Information supplied
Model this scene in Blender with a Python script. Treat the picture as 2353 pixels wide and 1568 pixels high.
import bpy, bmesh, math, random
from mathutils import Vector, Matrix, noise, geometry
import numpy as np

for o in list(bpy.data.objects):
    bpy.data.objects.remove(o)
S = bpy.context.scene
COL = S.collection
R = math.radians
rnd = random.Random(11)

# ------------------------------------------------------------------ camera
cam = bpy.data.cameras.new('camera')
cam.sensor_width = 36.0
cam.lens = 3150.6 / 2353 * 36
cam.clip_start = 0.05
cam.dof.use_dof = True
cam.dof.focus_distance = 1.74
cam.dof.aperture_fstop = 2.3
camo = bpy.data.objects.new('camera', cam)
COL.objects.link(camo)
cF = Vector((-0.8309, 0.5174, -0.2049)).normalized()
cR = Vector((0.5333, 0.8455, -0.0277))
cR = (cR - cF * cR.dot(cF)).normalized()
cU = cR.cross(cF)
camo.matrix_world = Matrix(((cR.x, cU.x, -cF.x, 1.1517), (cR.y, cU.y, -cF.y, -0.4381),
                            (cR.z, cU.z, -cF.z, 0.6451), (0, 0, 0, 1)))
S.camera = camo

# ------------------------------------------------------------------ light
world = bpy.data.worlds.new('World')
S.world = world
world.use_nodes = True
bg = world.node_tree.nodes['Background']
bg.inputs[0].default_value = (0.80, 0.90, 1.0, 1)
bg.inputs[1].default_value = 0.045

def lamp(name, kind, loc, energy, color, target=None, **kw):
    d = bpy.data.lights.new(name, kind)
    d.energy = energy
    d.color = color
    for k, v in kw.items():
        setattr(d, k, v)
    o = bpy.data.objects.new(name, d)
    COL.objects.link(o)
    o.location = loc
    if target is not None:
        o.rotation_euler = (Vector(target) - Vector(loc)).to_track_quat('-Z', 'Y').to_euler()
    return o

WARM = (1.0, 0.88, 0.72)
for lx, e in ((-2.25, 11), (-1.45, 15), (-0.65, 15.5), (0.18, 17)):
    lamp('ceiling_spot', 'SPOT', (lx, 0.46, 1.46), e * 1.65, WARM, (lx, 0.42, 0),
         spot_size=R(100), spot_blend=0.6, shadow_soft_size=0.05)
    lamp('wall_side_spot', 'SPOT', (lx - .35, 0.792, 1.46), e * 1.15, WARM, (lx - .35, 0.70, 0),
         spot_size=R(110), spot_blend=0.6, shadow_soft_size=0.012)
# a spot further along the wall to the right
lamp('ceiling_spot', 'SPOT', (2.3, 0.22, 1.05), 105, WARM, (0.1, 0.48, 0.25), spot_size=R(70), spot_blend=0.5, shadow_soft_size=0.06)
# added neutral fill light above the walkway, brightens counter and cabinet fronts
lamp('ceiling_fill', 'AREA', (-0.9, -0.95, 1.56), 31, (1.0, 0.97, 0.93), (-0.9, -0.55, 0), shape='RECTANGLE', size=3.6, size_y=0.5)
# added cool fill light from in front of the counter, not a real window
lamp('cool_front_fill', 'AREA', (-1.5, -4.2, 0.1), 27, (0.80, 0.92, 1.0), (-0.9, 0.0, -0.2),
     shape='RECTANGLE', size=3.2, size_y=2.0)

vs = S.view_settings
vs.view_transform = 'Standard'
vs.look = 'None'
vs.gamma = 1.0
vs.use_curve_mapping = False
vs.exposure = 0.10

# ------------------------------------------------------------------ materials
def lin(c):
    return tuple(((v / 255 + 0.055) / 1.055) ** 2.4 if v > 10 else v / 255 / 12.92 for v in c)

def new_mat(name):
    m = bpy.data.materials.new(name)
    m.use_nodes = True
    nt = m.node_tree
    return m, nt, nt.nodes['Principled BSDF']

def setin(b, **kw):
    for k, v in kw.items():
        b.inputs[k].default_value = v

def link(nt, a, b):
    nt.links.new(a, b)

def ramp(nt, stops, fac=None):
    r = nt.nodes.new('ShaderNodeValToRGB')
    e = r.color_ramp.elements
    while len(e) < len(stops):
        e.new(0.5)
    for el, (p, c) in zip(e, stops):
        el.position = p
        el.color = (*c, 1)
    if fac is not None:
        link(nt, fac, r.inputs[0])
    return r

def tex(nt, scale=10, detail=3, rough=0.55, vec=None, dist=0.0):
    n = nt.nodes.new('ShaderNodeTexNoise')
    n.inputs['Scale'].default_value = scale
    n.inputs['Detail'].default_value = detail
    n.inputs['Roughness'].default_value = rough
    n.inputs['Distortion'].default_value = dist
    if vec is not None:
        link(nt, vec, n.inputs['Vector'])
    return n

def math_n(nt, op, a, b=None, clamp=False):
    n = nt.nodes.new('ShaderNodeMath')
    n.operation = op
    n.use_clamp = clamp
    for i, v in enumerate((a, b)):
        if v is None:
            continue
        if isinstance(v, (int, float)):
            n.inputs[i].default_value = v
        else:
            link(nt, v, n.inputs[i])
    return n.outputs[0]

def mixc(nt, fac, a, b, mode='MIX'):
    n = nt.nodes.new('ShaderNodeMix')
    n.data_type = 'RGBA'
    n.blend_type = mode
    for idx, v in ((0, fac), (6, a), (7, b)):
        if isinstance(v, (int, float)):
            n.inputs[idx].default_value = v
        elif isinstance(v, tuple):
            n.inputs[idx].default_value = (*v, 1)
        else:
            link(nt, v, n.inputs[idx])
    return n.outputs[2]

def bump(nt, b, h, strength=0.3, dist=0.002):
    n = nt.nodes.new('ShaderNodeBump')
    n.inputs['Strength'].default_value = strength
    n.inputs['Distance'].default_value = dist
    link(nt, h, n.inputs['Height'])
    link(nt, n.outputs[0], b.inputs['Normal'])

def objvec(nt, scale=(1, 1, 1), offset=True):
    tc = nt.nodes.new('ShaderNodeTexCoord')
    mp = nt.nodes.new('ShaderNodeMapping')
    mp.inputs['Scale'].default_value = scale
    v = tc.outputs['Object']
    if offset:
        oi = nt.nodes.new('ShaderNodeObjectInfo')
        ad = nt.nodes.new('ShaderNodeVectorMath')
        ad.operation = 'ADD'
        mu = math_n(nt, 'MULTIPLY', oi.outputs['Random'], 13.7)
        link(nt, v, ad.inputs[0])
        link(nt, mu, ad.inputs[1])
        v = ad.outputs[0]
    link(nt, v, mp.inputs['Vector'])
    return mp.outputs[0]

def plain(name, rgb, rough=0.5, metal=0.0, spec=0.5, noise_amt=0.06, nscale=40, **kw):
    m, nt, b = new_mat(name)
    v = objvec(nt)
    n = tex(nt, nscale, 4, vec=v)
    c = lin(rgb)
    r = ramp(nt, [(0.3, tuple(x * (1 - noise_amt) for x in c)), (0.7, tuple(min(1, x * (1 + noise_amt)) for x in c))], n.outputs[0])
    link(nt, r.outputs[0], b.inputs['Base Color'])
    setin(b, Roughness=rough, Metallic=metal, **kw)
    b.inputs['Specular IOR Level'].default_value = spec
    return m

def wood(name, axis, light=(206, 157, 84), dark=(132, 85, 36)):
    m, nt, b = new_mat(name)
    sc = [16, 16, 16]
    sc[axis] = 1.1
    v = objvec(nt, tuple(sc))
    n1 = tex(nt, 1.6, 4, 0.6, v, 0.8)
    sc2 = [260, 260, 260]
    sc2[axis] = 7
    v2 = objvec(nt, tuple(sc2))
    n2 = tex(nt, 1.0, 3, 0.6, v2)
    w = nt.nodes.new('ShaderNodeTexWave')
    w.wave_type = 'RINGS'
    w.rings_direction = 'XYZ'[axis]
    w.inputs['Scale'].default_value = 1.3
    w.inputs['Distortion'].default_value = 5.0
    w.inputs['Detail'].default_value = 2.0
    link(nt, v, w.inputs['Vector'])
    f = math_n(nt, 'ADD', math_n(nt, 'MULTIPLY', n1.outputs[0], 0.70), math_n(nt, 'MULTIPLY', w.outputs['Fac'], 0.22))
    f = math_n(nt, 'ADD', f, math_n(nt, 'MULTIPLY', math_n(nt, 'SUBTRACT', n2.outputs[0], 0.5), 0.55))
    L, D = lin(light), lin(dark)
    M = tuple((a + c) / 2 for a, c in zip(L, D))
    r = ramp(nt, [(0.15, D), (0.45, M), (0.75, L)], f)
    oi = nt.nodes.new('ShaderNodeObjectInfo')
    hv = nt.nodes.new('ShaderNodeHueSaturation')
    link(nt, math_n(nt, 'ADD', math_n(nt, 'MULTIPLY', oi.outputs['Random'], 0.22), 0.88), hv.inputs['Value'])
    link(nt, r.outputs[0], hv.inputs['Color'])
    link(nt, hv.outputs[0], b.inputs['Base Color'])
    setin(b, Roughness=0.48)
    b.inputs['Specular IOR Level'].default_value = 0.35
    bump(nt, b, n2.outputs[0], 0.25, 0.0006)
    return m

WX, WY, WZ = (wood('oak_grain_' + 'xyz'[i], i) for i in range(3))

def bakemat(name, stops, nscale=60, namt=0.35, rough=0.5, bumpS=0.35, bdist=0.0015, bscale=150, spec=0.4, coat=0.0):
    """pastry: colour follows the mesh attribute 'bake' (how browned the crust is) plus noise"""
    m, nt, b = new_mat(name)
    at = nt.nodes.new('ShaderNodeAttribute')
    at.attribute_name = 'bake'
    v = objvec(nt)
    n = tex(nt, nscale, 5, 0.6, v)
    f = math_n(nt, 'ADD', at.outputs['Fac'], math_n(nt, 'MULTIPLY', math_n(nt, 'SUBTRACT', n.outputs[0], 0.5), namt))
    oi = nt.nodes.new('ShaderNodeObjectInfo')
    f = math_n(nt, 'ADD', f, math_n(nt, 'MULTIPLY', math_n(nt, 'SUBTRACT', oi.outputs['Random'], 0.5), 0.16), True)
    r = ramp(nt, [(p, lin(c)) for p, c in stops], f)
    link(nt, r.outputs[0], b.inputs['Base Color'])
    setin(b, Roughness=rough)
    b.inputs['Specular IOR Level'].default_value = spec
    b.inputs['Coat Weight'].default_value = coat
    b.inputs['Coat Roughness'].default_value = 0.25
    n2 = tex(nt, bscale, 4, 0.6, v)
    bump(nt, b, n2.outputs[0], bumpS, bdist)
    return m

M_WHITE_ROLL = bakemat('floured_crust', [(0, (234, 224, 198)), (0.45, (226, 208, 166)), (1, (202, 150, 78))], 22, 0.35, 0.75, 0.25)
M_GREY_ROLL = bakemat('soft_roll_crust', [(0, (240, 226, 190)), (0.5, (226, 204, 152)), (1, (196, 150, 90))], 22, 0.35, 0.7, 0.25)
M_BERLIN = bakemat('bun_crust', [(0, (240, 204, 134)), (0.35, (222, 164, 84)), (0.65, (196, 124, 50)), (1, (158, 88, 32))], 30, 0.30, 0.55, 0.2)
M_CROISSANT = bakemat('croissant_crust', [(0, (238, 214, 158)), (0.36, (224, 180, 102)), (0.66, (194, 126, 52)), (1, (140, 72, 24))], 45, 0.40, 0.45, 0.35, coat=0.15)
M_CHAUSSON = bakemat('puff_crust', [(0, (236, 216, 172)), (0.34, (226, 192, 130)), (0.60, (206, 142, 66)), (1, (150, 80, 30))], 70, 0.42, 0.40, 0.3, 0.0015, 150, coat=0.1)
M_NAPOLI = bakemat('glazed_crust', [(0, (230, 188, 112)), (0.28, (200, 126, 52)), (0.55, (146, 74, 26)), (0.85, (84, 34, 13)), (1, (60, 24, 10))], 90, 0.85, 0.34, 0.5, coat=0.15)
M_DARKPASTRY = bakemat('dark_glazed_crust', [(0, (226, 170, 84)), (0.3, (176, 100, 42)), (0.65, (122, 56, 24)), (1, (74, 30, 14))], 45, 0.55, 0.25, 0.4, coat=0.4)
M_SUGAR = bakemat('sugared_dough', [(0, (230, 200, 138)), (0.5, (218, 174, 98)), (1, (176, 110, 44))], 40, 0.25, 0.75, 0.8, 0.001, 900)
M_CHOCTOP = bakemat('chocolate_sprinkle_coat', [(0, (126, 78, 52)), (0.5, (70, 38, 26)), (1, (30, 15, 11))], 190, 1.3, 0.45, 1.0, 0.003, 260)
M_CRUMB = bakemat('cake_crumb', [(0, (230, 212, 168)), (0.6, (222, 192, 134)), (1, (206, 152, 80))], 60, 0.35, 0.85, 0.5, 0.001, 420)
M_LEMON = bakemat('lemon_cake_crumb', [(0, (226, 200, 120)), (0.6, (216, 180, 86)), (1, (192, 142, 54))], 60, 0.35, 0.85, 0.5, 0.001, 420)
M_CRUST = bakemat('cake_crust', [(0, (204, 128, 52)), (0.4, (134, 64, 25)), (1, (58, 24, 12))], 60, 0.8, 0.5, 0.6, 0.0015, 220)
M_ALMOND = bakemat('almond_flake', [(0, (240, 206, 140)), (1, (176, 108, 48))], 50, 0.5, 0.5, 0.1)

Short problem
Locate the word "scene" in the data above. Copy every line carrying it.

Reply
Model this scene in Blender with a Python script. Treat the picture as 2353 pixels wide and 1568 pixels high.
S = bpy.context.scene